There is one story that she doesn't include in the book. Over a mantelpiece was the portrait of her late uncle Robert Hawthorn Kitson, the original owner of Casa Cuseni. He was clearly an exceptionally handsome man and (on evidence from the book) of excellent taste and judgment. But what was striking in the portrait was that he was dressed in full Bedouin regalia. Daphne still had the gear somewhere in the house in which Robert would dress for his frequent visits to North Africa.

Daphne asked us if we knew an Irish actor called MacLiammoir. We said we did. As a matter of fact, we told her, we had just rented Paddy Bedford's flat in Dublin during rehearsals of a play so we had some contact with Harcourt Terrace. Hilton and Michael had, apparently, been guests in her uncle's day at Casa Cuseni. Indeed, she would take us to meet one of MacLiammoir's local friends, if we so wished.

Next day we found ourselves, with Daphne, in the sacristy of one of Taormina's churches. A frail sacristan appeared. A flood of Sicilian was exchanged between himself and Daphne and we were clearly introduced as "friends" of the great Irish actor. The effect on the sacristan was, as they say, electrifying. Gone was the frailty and the man blazed with excitement, arms flying, words spilling, but all we could make out were the frequent, excited references to "Don Michele! Don Michele!"
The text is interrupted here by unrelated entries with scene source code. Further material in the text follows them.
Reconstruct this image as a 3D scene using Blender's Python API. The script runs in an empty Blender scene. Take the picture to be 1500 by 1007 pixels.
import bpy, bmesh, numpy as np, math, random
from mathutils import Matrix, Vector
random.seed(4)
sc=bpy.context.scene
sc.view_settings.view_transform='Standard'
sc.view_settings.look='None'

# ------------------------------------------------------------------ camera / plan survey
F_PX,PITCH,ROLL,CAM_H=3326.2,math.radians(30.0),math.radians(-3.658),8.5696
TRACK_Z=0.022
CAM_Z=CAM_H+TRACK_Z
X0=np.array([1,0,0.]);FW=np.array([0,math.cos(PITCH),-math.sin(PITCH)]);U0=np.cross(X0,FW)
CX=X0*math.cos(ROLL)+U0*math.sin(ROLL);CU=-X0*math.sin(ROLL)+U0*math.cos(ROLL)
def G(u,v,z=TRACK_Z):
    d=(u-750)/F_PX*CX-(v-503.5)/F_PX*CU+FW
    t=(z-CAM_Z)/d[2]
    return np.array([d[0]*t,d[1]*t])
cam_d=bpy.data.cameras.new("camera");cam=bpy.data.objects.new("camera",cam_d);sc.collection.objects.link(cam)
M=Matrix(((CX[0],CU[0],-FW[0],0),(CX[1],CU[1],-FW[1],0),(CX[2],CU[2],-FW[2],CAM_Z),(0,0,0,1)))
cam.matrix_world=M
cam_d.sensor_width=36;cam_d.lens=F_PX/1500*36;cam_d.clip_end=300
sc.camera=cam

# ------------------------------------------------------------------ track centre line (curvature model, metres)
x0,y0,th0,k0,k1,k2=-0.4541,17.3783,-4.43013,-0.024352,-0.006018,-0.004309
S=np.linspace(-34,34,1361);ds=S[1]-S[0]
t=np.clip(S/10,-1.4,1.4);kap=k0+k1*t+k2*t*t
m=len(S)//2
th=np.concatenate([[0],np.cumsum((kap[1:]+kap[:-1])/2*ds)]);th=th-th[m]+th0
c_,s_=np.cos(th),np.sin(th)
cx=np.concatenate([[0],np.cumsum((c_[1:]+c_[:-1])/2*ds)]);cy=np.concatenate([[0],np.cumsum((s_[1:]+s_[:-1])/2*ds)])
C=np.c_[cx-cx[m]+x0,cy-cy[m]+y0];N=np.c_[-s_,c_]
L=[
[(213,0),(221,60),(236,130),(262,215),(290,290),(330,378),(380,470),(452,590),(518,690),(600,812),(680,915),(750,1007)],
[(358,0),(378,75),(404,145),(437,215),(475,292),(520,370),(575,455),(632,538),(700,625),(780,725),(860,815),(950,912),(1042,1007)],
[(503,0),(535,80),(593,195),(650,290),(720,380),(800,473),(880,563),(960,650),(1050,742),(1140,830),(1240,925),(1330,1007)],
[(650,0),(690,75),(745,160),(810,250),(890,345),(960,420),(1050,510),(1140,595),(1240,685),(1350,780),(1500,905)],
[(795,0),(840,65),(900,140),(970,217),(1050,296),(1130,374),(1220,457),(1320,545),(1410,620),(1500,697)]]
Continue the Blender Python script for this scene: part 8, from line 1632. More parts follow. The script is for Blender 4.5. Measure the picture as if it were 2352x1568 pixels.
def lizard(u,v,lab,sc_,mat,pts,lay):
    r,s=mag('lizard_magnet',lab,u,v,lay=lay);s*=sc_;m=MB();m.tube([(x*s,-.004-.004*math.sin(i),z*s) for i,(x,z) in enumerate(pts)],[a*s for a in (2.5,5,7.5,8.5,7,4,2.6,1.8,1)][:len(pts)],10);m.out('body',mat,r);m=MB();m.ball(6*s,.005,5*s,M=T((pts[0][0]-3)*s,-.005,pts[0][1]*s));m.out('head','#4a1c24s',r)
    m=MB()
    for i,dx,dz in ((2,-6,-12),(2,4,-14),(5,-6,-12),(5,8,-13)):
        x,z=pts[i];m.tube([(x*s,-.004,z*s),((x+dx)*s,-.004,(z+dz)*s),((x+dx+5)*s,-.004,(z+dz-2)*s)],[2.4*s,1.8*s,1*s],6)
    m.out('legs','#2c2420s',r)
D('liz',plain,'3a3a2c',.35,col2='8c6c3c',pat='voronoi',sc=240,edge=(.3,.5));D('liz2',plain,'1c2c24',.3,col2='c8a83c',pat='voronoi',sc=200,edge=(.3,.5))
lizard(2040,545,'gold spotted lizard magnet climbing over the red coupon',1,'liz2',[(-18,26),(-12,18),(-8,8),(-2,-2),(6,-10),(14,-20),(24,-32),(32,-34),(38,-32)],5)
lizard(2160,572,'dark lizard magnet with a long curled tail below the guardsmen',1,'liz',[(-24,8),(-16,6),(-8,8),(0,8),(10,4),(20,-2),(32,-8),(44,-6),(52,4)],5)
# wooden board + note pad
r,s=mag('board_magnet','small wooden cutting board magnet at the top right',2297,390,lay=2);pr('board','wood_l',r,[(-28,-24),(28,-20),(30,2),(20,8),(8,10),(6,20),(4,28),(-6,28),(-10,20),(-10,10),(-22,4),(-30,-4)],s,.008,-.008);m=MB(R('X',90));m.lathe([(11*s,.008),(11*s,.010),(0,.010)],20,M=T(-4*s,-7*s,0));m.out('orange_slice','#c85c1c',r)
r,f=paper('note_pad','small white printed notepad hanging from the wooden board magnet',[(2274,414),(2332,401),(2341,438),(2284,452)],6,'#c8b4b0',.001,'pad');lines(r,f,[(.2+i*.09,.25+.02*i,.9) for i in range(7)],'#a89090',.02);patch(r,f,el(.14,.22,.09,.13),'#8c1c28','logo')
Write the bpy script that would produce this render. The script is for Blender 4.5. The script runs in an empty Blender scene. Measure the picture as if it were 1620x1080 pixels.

How she inherited Casa Cuseni as a young, unmarried social worker after the second World War and how she tamed Sicilian machismo and misogyny, make up the opening of the book. The rest of it is organised around stories of individual people which, in the process, offer a complete picture of Sicilian life as it underwent complex change in the second half of the century.

There are familiar names in these stories, of course, like Bertrand Russell, Caitlin Thomas, Roald Dahl and Tennessee Williams, while Greta Garbo makes a suitably fleeting appearance, but off stage. Williams and Daphne shared their experiences of insomnia. They also shared a well-tested loyalty to the American painter Henry Faulkner, who came with a menagerie of dogs, cats, a billy goat and a drake. (We are told in the book that Sicilian males, oddly enough, are incapable of distinguishing between ducks and drakes, a very typical Daphne detail).

But it is the stories of the local Sicilians that will remain longest in the mind. Vincenzino, the suicidal waiter at Casa Cuseni who acted out elaborate one-man theatrical performances of Sicilian folk tales in between courses and ultimately did indeed commit suicide.. Or the amorous, tragic Beppe, Vincenzino's replacement, and the destruction of his marriage.. Both these stories, in particular, are written with a masterful sense of narrative timing that is worthy of Leonardo Sciascia or Alberto Moravia. There is the story of the housekeeper Concetta, still happily with Daphne today, and, another, which will delight many readers, the story of Daphne's own mafioso, Don Ciccio, a local godfather. Her relationship with this individual, perhaps, catches the essence of the whole book. It is a meeting of English rectitude (admittedly warmed by a delightful self-irony) and Sicilian corruption and violence, dressed in a white silk shirt and with one, mysteriously dropping eyelid. There is clearly an utter fascination of each with the other and, as time passes, a genuine affection.

This is one of those books which doesn't end - you just have a sense of a life going on and on. It does have an ending, however, with Daphne on the lip of the central crater of Etna being persuaded by her fellow climbers not to go forward to look into the abyss. Meanwhile, back in this house, we've started to book our tickets for a return trip to Taormina.